The insurance industry did well. State insurance companies had insured most Southern plantations. But after war broke out, insurance companies called them traitors and refused to pay claims.
In addition, because many customers could not pay their premiums upfront, insurers started the practice of accepting installment payments in return for interest payments. In the process, they made millions on interest on insurance policies.
Civil War leaders
Other Connecticut people took leading roles in prosecuting the Civil War. Gideon Welles of Glastonbury served secretary of the navy. Although Lincoln called him “old man Neptune,” he was a politician who knew nothing of naval affairs. Yet he oversaw a tremendous build up of the nation’s naval power that enabled it blockade the South’s long coastline. Welles also introduced ironclad warships, highlighted by the USS Monitor which battled the CSS Virginia to a draw.
Major General John Sedgwick of Cornwall was a top Union General, affectionately known as Uncle John by his men. He’s best known for his famous last words. His men urged him to take cover from enemy. He scoffed, saying, “They couldn’t hit an elephant from this distance.”
Seconds later a bullet struck his head, killing him.
Admiral Andrew Foote was the first to use combined naval and army assaults, tactics that helped secure the Mississippi River for the Union. He was wounded in 1862 and died from his wounds in 1863.
Confederate sympathizers
Despite the state’s support for the union, about half its population supported the conservative, pro-Southern Democratic Party. In fact, Southern sympathizers tried to organize a company of soldiers at Yale.
Connecticut Governor William Buckingham was a staunch unionist and Lincoln supporter. But gubernatorial elections were every two years then, and Democratic candidate Thomas Seymour repeatedly came after Buckingham’s job, once losing by only about 800 votes.
Other Connecticut people were instrumental, some perhaps indirectly, in starting the Civil War.
Harriett Beecher Stowe, a West Hartford resident, wrote “Uncle Tom’s Cabin,” in 1851, a virulently anti-slavery, anti-South novel that increased Northern opposition to slavery. In the1850s, the book was second only to the Bible in sales. It also increased Southern hatred of the North.

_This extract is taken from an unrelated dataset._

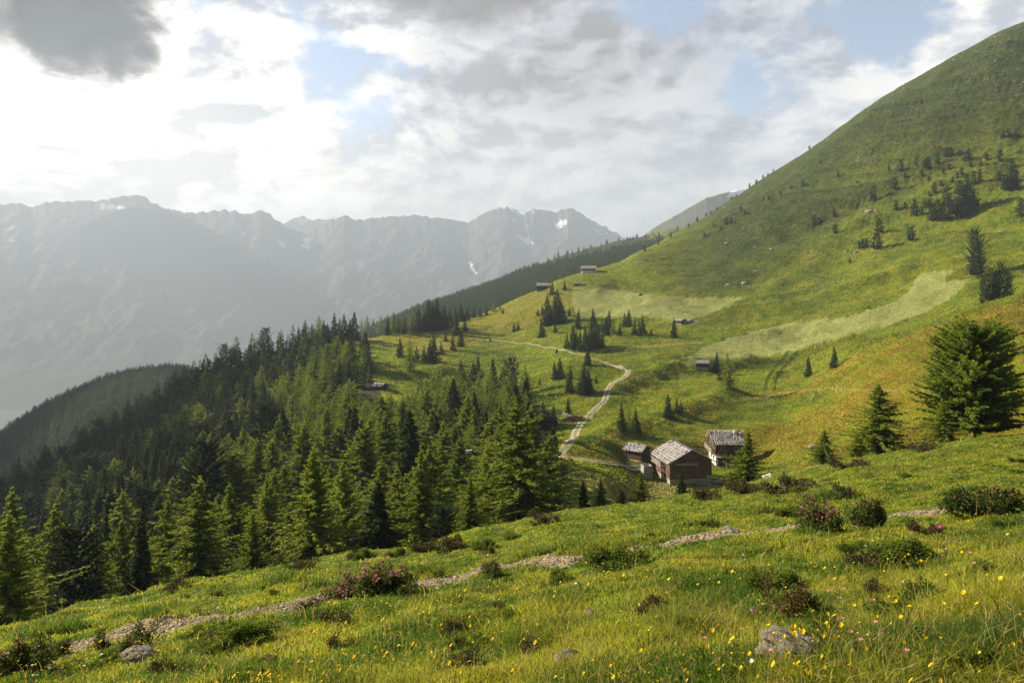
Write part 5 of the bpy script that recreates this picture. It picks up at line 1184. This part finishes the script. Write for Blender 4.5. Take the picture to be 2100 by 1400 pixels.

Then of course there was John Brown, who was born in Torrington. The staunch abolitionist led an attack on Harper’s Ferry federal arsenal, hoping to incite a slave rebellion. The attack failed and Brown was hung. At the gallows, Brown warned that the national disgrace of slavery could only be eliminated in a sea of blood.
Eli Whitney invented the cotton gin, a device that made cotton growing profitable and thus kept slavery from dieing out. Before the invention, growing cotton was uneconomical because of the time-consuming task of separating cotton seeds from the cotton, and slavery was expected to gradually disappear.
The cotton gin changed that, drastically increasing the volume of cotton making that could be profitably produced and making cotton the South’s most profitable crop. A horse-cranked gin could produce 500 pounds of cotton a day.
Much of that cotton ended up in Connecticut, a leading textile manufacturing state. Mills churned vast quantities of slave-grown cotton into cloth. Shoddy, a type of low-grade fabric, was a major product. In fact, Willimantic billed itself as the “shoddy capital of the world.” The textile was so poor is was deemed fit only for slaves, so was known as “Negro cotton.”
“Connecticut benefited much more from slavery than any of the Southern states,” Koch said.
While make money from slave labor, Connecticut was a hotbed for the anti-slavery movement in what Koch called a contradiction.